4. Understand the costs. If you’re a permanent resident in SA, your worldwide estate is subject to the SA Revenue Service (SARS)  – which means capital gains tax and and estate (death) duty. So, even if your property is in Australia, for example, you must still account for estate duty in SA. It’s very difficult to get an asset out of your estate if you’re a permanent resident in South Africa, unless you acquired that property overseas before you immigrated to SA. You could have donated it or transferred it to an offshore trust, but that is a different scenario and would have attracted donations and capital gains tax at the time. It’s very important to be aware of double taxation agreements.

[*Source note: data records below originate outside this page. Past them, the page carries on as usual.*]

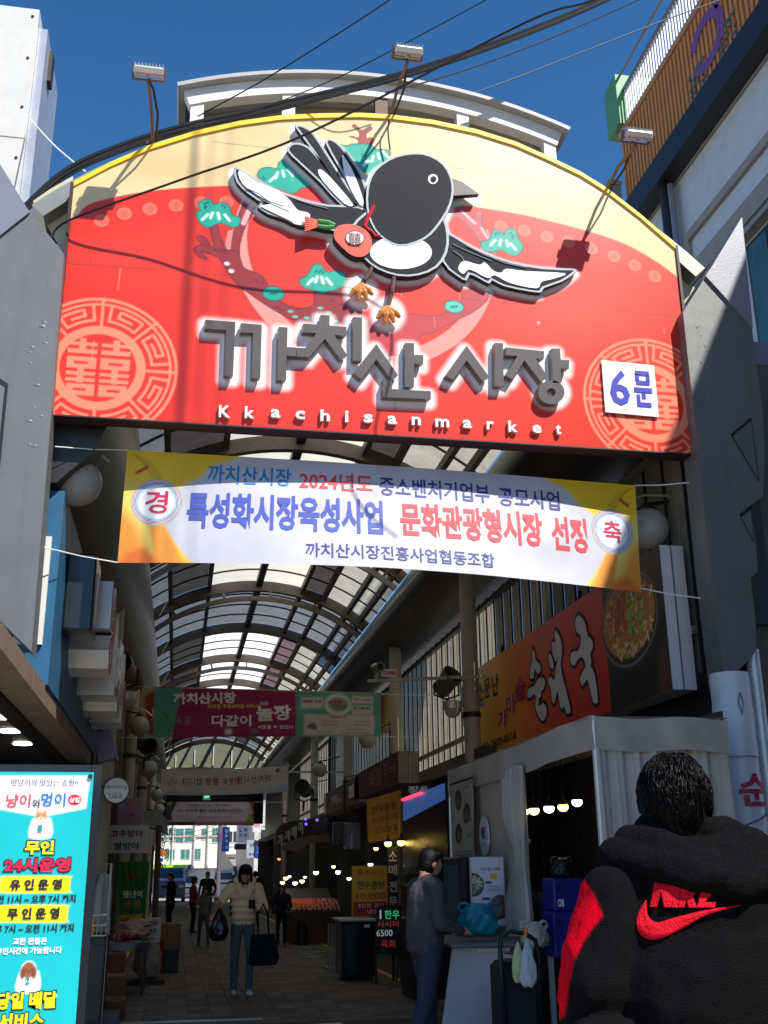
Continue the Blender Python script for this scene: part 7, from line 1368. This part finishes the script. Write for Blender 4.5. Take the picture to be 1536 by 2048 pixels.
m = MB(t.location); m.text('가마니', (3.585, (f_.y+n_.y)/2+.7, (zb_+zt_)/2), 1.8, .26, xd=(0, -1, 0), bold=.03); m.box(3.58, 3.585, n_.y+.6, n_.y+1.3, zb_+.15, zt_-.12); m.build('lettering', IW_, t)
m = MB(t.location); m.box(3.57, 3.585, f_.y-.35, f_.y-.02, zb_+.02, zt_-.02); m.build('light_strip', M('strip_white', (220, 220, 214), .4), t)
cs_ = thing('shop_sign', 'dark curved shop sign with raised white letters and purple lights further down on the right', 'sign', at(620, 1660, 31)); O = cs_.location; pts = [at(*p, 31+dy) for p, dy in (((552, 1660), 4), ((565, 1647), 3), ((600, 1640), 1), ((655, 1632), -2))]; ptb = [at(*p, 31+dy) for p, dy in (((556, 1694), 4), ((566, 1684), 3), ((602, 1672), 1), ((655, 1666), -2))]
m = MB(O); V_ = pts+ptb; n = len(pts); m.add(V_, [(i, i+1, n+i+1, n+i) for i in range(n-1)]); m.add([v+Vector((.1, .4, 0)) for v in V_], [(i, i+n, n+i+1, i+1) for i in range(n-1)]); m.build('sign_face', M('sign_taupe', (84, 76, 70), .5, dirt=.2), cs_)
m = MB(O)
for ch, px, py, h in (('가', 561, 1680, 22), ('게', 575, 1671, 22), ('메', 588, 1664, 24), ('이', 601, 1655, 26)): ptext(m, ch, px, py, 10, h, 30.6, .04, depth=.05)
m.build('raised_letter', M('letter_offwhite', (214, 210, 200), .5), cs_)  # raised letters in plain off-white, without emission
m = MB(O)
for px, py in ((611, 1638), (612, 1648), (634, 1640)):
    c = at(px, py, 29.6); m.lathe([(.04, -.01), (.04, .0)], c, 14, axis='y')
m.build('purple_light', M('led_purple', (120, 90, 220), .4, emit=1.), cs_)
m = MB(O); P_ = [at(*p, 29) for p in ((560, 1694), (600, 1676), (655, 1668), (662, 1684), (620, 1686), (596, 1704), (575, 1700))]; m.prism(P_, (0, .4, 0)); m.build('awning_roll', M('awning_taupe', (120, 106, 96), .7, dirt=.3, bump=.3), cs_)
YC = 17.; c = [at(*p, YC) for p in ((733, 1600), (802, 1580), (736, 1686), (805, 1676))]; t = thing('cloth_banner', 'translucent mustard yellow cloth with brown handwriting below the maroon shop sign', 'banner', (c[2]+c[3])/2); fn = cloth_fn(*c, .6, .78, .02, .014, 6, t.location); s = Sheet(.6, .78, .03, (186, 140, 50)); s.build('cloth', fn, PR('cloth_print2'), t, smooth=True)
m = MB(); wtext(m, '한우곰탕', .3, .56, .46, .14, fn, .01); wtext(m, '소머리국', .3, .38, .46, .12, fn, .01); wtext(m, '맛있는집', .32, .2, .4, .12, fn, .01); m.build('lettering', M('ink_brown', (96, 60, 30), .6), t)
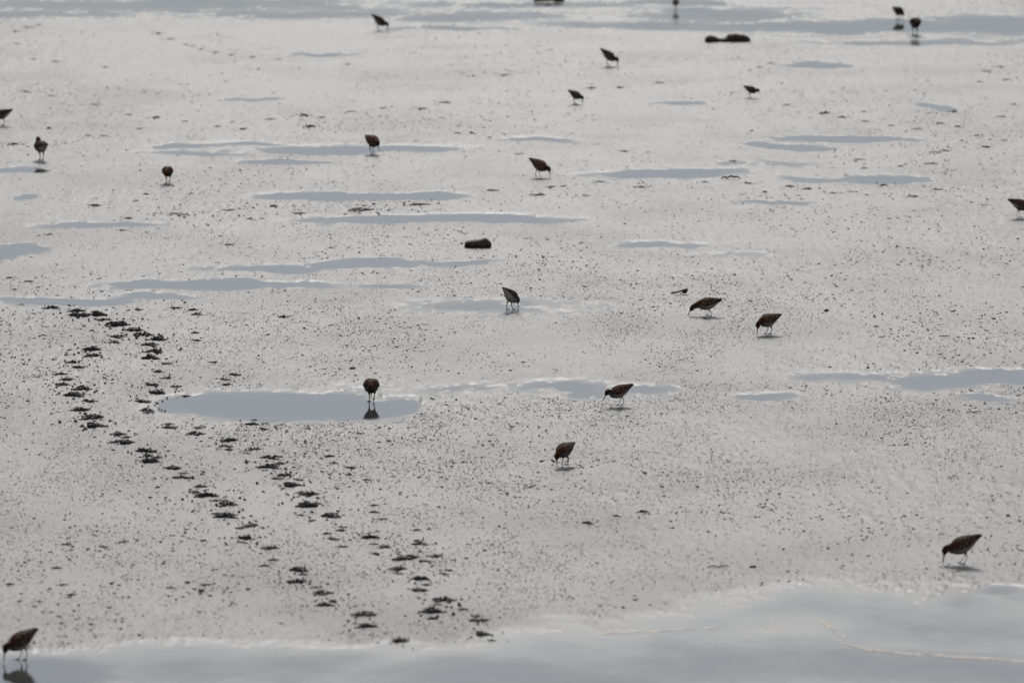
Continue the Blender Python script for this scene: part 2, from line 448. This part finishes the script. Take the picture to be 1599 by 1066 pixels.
PRINTS += zoomed(0, 710, 2.994, [(700,33,90),(810,66,75),(845,109,70),(940,150,60),(965,193,95),(1060,235,85),(1055,290,95),(1170,334,80),(1150,392,85),(1265,438,75),(1278,492,55),(1395,540,80),(1385,597,80),(1515,648,90),(1515,705,80),(1265,18,80),(1255,63,95),(1330,101,70),(1360,147,100),(1450,188,80),(1435,240,95),(1545,287,85),(1560,395,60),(1400,283,38),(1540,12,28),(1555,42,35),(1160,35,45),(1460,308,28),(45,606,28),(297,608,32),(798,622,38),(970,607,38),(485,430,32),(330,655,28),(310,420,35),(570,410,30),(265,530,35)])
PRINTS += zoomed(533, 710, 2.994, [(40,65,45),(35,95,35),(120,120,45),(155,240,40),(155,272,35),(200,305,35),(355,355,40),(135,388,80),(200,434,60),(365,420,65),(300,487,120),(440,477,60),(270,538,70),(370,585,85),(365,636,80),(480,685,95),(430,737,100),(570,725,35),(100,750,90),(120,806,85),(640,777,85),(655,840,90),(275,870,80),(500,545,50),(10,430,30),(5,338,50),(1285,287,45),(1148,322,35),(1410,267,30)])
PRINTS += zoomed(533, 0, 3.0, [(1210,853,70),(1040,875,45),(985,880,50),(920,917,100),(1400,880,90),(705,897,55),(370,962,110),(95,985,130),(190,510,60),(485,483,70),(380,513,60),(45,525,70),(1170,415,50),(1300,412,40),(1490,390,60),(770,357,40),(1030,778,32),(690,645,40),(345,665,35),(545,627,35),(1435,715,32),(1320,712,45),(300,600,35),(1490,830,80),(30,305,40),(995,435,30)])
PRINTS += zoomed(1066, 0, 3.0, [(305,860,45),(105,855,45),(500,875,45),(585,887,45),(790,900,60),(860,915,35),(940,870,55),(1080,922,55),(1190,890,60),(1355,950,32),(1410,965,35),(705,905,35),(830,748,65),(1230,708,45),(1185,715,60),(1420,690,50),(1380,637,38),(1505,660,38),(1160,768,85),(975,590,38),(855,570,45),(850,525,38),(745,552,45),(665,533,55),(1100,605,60),(1205,580,42),(1270,525,50),(1550,490,35),(1425,335,60),(1390,385,32),(1490,315,32),(1520,375,60),(410,300,42),(360,318,35),(485,493,42),(235,755,45),(1290,595,40),(1490,548,60),(1020,780,35),(850,790,35)])
PRINTS += zoomed(0, 0, 3.0, [(120,432,38),(235,453,38),(440,493,35),(605,540,38),(735,555,45),(870,572,35),(1018,598,35),(1260,562,80),(1140,608,42),(1090,577,28),(1425,545,50),(1505,555,28),(1455,600,50),(655,607,35),(410,638,42),(490,640,60),(740,160,38),(800,185,42),(870,210,32),(900,218,28),(942,232,28),(1010,247,28),(1080,260,32),(1183,270,32),(1303,282,28),(75,150,32),(130,130,60),(180,120,32),(75,208,32),(155,280,28),(260,290,40),(495,316,32),(443,965,55),(640,945,32),(680,915,32),(1065,988,85),(1280,970,55),(1165,1028,42),(1228,1026,32),(1405,1003,85),(835,1008,110),(600,1025,50),(65,678,50)])

_r = random.Random(5)
PRINTS += [(px + _r.uniform(-16, 16), py + _r.uniform(-10, 10), _r.uniform(11, 19)) for (px, py, w) in list(PRINTS) if py > 640 and w > 16 and px > 170]

def print_mesh(k):
    """three ragged toe ridges and loose crumbs, one unit wide"""
    r = random.Random(100 + k)
    n = 34
    P = []
    for i in range(n):
        toe = i % 3
        t = r.uniform(-0.5, 0.5)
        yy_ = (toe - 1) * 0.30 * (0.6 + t) + r.uniform(-0.06, 0.06)
        edge_ = 1 - (abs(t) * 2) ** 2
        P.append((t, yy_, 0.06 + 0.10 * r.random() * (0.35 + edge_), 0.05 + 0.08 * r.random(), 0.018 + 0.095 * r.uniform(.25, 1) * edge_ ** 1.5))
    for i in range(9):          # crumbs flung about
        P.append((r.uniform(-1.1, 1.1), r.uniform(-1.6, 1.6), r.uniform(.04, .10), r.uniform(.04, .08), r.uniform(.025, .06)))
    A = np.array(P)
    V_, F_ = blobs(A[:, 0], A[:, 1], A[:, 4] * 0.35, A[:, 2], A[:, 3], A[:, 4], 0.4)
    return mesh_np('footprint', V_, F_)
PRINT_MESHES = [print_mesh(k) for k in range(10)]
for me in PRINT_MESHES: me.materials.append(M_CLOD)
for i, (px, py, w) in enumerate(PRINTS):
    x, y = ground_at(px, py)
    wm = (1.14 if py > 455 else 1.0) * (max(w, 16) if py > 455 else max(w * .95, 10)) / px_per_m(py)
    o = link('footprint', PRINT_MESHES[i % 10], None, mud)
    o.location = (x, y, h_pt(x, y) - 0.001)
    sgn = random.choice((-1, 1))
    o.rotation_euler = (0, 0, random.uniform(-0.5, 0.5) + (math.pi if sgn < 0 else 0))
    big = min(1.0, 0.55 + wm * 5)
    o.scale = (wm, wm * random.uniform(0.8, 1.3), wm * random.uniform(0.85, 1.35) * big * (1.3 if py > 455 else (0.55 if w > 19 else 1.25)))

# ------------------------------------------------------------------ birds
def cat_rom(P, m):
    P = np.asarray(P, float)
    P = np.vstack([2 * P[0] - P[1], P, 2 * P[-1] - P[-2]])
    out = []
    for i in range(1, len(P) - 2):
        for j in range(m):
            t = j / m
            a, b, c, d = P[i - 1], P[i], P[i + 1], P[i + 2]
            out.append(0.5 * ((2 * b) + (-a + c) * t + (2 * a - 5 * b + 4 * c - d) * t * t + (-a + 3 * b - 3 * c + d) * t ** 3))
    out.append(P[-2])
    return np.array(out)

POSES = {
    #           tail-up, body height, head (x, z, down angle)
    'probe':   dict(tail=16, z=0.072, head=(0.073, 0.051, 76)),
    'stretch': dict(tail=5,  z=0.062, head=(0.090, 0.038, 56)),
    'peck':    dict(tail=12, z=0.073, head=(0.078, 0.070, 54)),
    'deep':    dict(tail=28, z=0.074, head=(0.066, 0.044, 82)),
    'hunch':   dict(tail=6,  z=0.070, head=(0.070, 0.050, 78)),
    'walk':    dict(tail=2,  z=0.078, head=(0.058, 0.118, 12)),
    'face':    dict(tail=-5, z=0.070, head=(0.070, 0.066, 60)),
    'rest':    dict(tail=3,  z=0.076, head=(0.046, 0.114, 20)),
    'low':     dict(tail=7,  z=0.074, head=(0.074, 0.066, 62)),
}
SEG = 16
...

You could end up paying tax in two countries unless you get the proper advice.

If South Africa has a double taxation agreement with the country in which you have your assets, you should not, generally speaking, pay any more tax than you would have paid in South Africa. You can check the SARS website to see the list of countries South Africa has an agreement with – but note that these agreements are NOT all the same.

5. Find the right people. If you’re in the country where your foreign assets are located, ask neighbours for recommendations regarding a local solicitor or attorney to contact. Alternatively, many legal firms in SA are part of global networks so may have partners abroad to assist you. For example, Sanlam Trust has an excellent solicitor partner in the UK you can engage with. He visits SA on a regular basis as well. Your financial planner should also have knowledge of all your wills and where they are located.

6. Consider  Nudum  Praeceptum. This is the term for a clause in your will that’s simply not enforceable. For example, if you say, ‘I leave my house to my husband on condition he doesn’t marry again in the next ten years…’ that’s not enforceable, because you haven’t named an alternative beneficiary if he does marry again. So, the house will go to him and that’s the end of the matter. Again, it comes down to meticulous wording.